Ich stehe an der Haltestelle und warte auf meinen Bus. Du kommst auf mich zu. Gehst an mir vorbei.
Glaubst du, ich bemerke deinen Blick nicht? Kaum hast du mich registriert, bleibt dein Blick an meinen Unterschenkeln heften. Ja, es ist ein heißer Sommertag, und ja, da trage auch ich kurze Klamotten. Wie jeder andere auch. Und ja, meine Haut ist gezeichnet von Narben. Das Leben ist nicht spurlos an mir vorbeigezogen.
Ja, ich weiß, dass meine Haut von vielen, vielen Narben durchzogen ist. Schnittwunden, Brandwunden, Verätzungen.
Ja, ich weiß, dass insbesondere meine Beine von deutlichen Narben gezeichnet sind.

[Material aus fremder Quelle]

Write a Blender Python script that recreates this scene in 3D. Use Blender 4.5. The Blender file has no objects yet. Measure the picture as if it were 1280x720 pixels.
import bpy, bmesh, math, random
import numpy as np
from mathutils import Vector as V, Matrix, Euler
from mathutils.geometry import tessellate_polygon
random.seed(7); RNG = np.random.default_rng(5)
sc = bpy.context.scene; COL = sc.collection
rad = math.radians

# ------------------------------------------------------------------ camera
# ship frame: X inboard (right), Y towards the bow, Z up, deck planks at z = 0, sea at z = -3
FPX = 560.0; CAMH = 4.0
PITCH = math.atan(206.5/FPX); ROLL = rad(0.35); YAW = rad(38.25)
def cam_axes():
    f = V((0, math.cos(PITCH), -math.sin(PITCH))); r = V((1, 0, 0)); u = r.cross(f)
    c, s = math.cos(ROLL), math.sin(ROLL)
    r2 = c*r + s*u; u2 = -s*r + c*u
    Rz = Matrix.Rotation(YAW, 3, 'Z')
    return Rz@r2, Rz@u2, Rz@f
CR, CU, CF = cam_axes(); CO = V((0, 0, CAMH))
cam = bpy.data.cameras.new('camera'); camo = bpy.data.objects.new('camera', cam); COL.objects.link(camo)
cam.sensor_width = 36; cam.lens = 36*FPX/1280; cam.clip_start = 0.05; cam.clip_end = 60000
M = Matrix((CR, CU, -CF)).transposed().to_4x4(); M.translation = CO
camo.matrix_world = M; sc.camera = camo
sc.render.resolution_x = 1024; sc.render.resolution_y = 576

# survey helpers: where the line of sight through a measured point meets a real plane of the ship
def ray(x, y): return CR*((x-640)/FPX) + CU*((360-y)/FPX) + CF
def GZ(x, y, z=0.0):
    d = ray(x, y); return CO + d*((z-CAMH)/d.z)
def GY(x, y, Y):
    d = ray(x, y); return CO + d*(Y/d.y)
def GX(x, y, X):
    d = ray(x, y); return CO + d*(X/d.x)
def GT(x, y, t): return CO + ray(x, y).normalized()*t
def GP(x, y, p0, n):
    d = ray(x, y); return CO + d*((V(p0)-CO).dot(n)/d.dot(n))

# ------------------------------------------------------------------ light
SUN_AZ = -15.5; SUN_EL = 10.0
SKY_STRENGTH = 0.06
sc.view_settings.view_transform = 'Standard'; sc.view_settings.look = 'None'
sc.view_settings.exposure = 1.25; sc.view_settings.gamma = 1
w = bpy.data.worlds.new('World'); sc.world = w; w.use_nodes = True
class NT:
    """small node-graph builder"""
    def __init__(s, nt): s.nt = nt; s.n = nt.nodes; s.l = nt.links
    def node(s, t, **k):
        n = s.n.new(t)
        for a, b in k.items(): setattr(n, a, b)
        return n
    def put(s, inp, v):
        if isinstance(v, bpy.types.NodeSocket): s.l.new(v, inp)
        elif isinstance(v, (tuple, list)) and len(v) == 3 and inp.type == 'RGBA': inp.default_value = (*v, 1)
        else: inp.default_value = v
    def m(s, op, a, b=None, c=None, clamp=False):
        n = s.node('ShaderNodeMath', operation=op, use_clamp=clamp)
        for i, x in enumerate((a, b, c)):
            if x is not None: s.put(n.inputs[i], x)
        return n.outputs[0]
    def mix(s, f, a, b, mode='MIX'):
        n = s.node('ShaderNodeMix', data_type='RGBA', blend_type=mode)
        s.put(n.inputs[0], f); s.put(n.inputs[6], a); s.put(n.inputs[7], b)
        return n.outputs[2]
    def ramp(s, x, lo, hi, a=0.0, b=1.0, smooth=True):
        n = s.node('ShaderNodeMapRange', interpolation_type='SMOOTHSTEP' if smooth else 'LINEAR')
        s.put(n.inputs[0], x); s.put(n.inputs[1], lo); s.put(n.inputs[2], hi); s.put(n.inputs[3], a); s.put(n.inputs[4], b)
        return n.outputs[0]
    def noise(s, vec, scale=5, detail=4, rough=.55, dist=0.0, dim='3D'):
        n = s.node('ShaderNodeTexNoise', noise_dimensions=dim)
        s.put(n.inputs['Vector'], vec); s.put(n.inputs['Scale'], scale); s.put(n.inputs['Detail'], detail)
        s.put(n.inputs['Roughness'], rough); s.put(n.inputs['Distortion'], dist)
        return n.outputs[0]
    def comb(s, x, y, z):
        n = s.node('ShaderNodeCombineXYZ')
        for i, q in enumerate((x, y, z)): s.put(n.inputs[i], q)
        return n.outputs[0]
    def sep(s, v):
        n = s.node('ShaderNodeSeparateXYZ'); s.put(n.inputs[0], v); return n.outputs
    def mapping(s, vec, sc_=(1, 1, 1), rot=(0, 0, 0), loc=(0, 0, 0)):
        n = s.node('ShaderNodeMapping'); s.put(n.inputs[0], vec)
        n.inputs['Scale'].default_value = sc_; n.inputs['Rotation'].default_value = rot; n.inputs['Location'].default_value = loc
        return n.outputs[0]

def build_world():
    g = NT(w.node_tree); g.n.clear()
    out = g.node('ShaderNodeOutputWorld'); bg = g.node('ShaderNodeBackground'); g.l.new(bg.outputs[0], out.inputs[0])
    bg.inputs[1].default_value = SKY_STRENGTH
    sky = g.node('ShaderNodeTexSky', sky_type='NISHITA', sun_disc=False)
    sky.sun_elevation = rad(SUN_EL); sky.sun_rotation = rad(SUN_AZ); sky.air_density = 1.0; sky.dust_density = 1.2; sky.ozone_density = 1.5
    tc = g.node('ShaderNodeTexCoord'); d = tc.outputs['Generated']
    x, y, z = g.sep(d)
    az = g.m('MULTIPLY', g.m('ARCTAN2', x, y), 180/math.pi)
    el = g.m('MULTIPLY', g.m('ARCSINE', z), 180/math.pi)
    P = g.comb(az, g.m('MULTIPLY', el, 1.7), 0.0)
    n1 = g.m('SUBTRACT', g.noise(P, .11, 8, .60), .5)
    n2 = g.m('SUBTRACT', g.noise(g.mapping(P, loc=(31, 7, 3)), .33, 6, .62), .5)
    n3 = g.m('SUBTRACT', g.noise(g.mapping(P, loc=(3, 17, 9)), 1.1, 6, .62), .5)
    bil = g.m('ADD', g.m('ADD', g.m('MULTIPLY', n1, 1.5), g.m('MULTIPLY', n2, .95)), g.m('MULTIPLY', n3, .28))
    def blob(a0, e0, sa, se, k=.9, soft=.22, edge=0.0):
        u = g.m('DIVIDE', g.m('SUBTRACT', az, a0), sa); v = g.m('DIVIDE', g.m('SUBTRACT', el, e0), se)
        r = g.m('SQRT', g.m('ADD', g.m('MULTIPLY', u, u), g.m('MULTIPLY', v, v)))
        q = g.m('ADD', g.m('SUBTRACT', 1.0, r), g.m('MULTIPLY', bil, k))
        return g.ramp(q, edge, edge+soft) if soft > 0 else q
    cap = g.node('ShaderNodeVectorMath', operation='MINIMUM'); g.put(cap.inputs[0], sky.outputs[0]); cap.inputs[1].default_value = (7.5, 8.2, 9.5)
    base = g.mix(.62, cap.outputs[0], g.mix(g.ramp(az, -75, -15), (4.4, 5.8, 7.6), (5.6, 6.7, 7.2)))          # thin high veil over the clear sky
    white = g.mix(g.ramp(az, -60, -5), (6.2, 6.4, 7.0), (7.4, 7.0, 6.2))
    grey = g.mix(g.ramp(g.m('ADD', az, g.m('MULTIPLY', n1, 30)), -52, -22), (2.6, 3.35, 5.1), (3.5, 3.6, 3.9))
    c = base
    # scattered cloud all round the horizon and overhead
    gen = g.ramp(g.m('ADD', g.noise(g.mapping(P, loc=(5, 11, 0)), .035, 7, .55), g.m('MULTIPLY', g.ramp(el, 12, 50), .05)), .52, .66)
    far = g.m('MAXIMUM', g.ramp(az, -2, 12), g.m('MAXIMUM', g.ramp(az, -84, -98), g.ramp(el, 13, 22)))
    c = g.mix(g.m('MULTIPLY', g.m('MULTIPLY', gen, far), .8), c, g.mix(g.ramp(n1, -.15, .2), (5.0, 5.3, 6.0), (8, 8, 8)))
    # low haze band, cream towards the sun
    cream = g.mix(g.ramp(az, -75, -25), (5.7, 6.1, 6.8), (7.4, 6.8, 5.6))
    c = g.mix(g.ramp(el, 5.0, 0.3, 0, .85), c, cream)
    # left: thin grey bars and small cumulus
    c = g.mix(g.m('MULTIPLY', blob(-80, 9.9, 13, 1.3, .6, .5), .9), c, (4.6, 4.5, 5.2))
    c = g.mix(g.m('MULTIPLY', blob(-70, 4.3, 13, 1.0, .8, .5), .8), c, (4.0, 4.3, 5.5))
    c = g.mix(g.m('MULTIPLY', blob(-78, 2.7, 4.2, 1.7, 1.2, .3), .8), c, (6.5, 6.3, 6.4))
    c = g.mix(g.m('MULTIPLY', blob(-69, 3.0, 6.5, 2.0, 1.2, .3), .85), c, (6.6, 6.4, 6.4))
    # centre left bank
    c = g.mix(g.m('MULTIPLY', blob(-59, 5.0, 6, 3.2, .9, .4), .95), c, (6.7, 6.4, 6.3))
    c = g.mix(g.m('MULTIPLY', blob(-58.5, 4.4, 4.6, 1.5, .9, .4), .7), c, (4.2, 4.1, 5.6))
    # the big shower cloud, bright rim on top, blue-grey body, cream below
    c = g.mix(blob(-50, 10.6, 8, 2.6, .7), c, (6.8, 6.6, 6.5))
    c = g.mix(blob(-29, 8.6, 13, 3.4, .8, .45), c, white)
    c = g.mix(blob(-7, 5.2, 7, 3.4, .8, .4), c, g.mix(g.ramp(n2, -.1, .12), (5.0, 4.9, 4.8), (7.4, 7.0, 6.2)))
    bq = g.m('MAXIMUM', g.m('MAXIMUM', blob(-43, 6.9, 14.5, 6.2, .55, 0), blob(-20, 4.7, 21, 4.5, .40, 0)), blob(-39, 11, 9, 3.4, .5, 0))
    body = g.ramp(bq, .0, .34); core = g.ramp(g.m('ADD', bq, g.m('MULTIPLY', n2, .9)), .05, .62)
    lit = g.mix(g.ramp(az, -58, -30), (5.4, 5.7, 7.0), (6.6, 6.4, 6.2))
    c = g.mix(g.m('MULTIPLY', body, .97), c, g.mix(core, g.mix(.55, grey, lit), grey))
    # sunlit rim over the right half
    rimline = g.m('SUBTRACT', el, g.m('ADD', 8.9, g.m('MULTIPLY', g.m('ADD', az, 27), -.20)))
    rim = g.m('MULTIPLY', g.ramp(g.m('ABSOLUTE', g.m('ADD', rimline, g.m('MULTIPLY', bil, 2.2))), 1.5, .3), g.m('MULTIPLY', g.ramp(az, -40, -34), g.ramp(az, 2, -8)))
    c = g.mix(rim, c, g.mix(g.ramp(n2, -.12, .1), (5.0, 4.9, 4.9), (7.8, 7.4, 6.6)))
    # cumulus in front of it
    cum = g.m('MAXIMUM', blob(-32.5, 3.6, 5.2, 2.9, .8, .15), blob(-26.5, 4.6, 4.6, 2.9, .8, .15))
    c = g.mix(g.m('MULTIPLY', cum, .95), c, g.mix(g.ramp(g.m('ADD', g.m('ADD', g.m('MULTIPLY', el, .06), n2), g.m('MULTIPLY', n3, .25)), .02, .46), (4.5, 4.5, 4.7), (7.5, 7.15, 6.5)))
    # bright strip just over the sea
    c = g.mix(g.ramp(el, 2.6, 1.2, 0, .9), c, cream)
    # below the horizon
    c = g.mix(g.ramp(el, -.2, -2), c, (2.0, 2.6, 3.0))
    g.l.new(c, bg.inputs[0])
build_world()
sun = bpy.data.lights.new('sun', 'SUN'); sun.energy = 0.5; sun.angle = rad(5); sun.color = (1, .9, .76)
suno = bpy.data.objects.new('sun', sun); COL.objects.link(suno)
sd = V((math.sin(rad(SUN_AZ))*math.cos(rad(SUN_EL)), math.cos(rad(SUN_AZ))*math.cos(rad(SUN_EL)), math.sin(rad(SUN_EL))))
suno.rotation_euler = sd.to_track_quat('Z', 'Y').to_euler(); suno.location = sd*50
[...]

Ja, ich kann verstehen, dass das erstmal Blicke anzieht. Geht mir nicht anders. Wenn jemand körperliche Auffälligkeiten hat, dann gucke ich auch hin. Tut jeder.
Aber hat dir niemand beigebracht, dass es einen Unterschied zwischen „kurz hingucken“ und „starren“ gibt? Oh ja, diesen Unterschied gibt es. Wirklich. Es ist normal und okay, mal kurz hinzuschauen, wenn irgendwo irgendetwas optisch auffällig ist.
Starren, glotzen – das ist etwas anderes.
Du bist schon fast an mir vorbeigegangen, als du mir doch noch in die Augen schaust. Kurz, sehr sehr kurz. Ich hoffe, die Millisekunden haben ausgereicht, damit du meinen missbilligenden Blick bemerkt hast.
Wie gesagt: ich kann verstehen, dass meine Narben deinen Blick gefesselt haben. Ich selbst würde auch etwas länger hingucken, wenn ich solche Narben sehe. Wer würde das nicht.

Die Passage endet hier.